‘Shadow banking’ latest battleground for Clinton, Sanders

When the U.S. economy was in a free fall in 2008, Sen. Bernie Sanders took to the Senate floor to blast what he called a bailout for billionaires.

Pushing for more regulation of Wall Street, Sanders ripped regulators’ ability to keep a handle on the United States’ largest financial institutions, including those that constitute the so-called shadow banking system, that act as intermediaries for many of Wall Street’s commercial and investment banks. Because of their unique role and the fact they don’t take deposits, these institutions are not subject to the same oversight as more traditional financial firms.

“Legislation must be passed which undoes the damage caused by excessive de-regulation,” Sanders said on September 19. “That means regulating or abolishing various financial instruments that have created the enormous shadow banking system that is at the heart of the collapse of AIG and the financial services meltdown.”

Sanders is now running for president. And his top Democratic opponent, Hillary Clinton, has goaded the senator into a fight over the somewhat obscure shadow banking industry.

The reason: Sanders has backtracked on the role shadow banks played in the 2008 crash and is now downplaying their impact.

Instead, Sanders is choosing to push for the reinstatement of Glass-Steagall, a Depression-era banking that separated commercial and investment banks until its repeal under President Bill Clinton.

“Now, my opponent, Secretary Clinton says that Glass-Steagall would not have prevented the financial crisis because shadow banks like AIG and Lehman Brothers, not big commercial banks, were the real culprits. Secretary Clinton is wrong,” Sanders said during his Tuesday policy address about Wall Street. “Shadow banks did gamble recklessly, but where did that money come from? It came from the federally-insured bank deposits of big commercial banks — something that would have been banned under the Glass-Steagall Act.”

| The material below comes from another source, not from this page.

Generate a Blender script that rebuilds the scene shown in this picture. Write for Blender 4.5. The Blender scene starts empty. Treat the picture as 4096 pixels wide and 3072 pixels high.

Sanders did pledge in the speech that within the first 100 days of his administration, he would establish a “too big to fail” list of banks whose collapse would pose “catastrophic” risk to the U.S. economy and break them up. This pledge included shadow banks.

But the Clinton campaign says that isn’t enough.

Before Sanders’ speech, Gary Gensler, Clinton’s chief financial adviser, accused the senator of taking a “hands-off approach” because his plan does not address shadow banking. After the speech, Gensler said Sanders “failed to put forward a single new proposal that addresses” shadow banking.

The Clinton campaign wants a fight with Sanders on Wall Street, viewing the senator as not as genuine on the issue as he makes himself out to be. But Clinton’s campaign has been careful to not hit Sanders broadly on Wall Street — a bedrock issue for a senator who prides himself on his distance from wealthy Americans — and is instead focusing on the shadow banking industry, turning what many progressives see as a weakness for Clinton into an attack line.

Progressives have long been skeptical of Clinton’s ties to Wall Street, including the amount of money that has been poured into her campaign coffers from bankers and Wall Street executives.

“Yes, Wall Street has enormous economic and political power. Yes, Wall Street makes huge campaign contributions, they have thousands of lobbyists and they provide very generous speaking fees to those who go before them,” Sanders said Tuesday in a not-so-subtle knock on Clinton, who has given paid speeches to a handful of big banks.

“Goldman Sachs and other Wall Street banks will not be represented in my administration,” Sanders added in an apparent reference to Gensler, who worked for Goldman Sachs before joining the Obama administration.

Clinton fired back in Sioux City, Iowa, the same day.

“With respect to my opponent, who is a friend of mine, I think I have a broader, more comprehensive set of policies about everything, including taking on Wall Street,” Clinton said, adding that she wants to “go after everybody who poses a risk to our financial system” while Sanders doesn’t.

The shots over Wall Street represent a new development in a Democratic nomination race that has, until recently, been largely defined by subtle and indirect attacks.

This was evident on Tuesday, when, after hitting Sanders directly over Wall Street, she offered a more veiled attack over his experience.

“I’m a progressive who likes to get things done and I will get into that White House,” Clinton said. “I don’t need a tour. I know right where the Oval Office is.”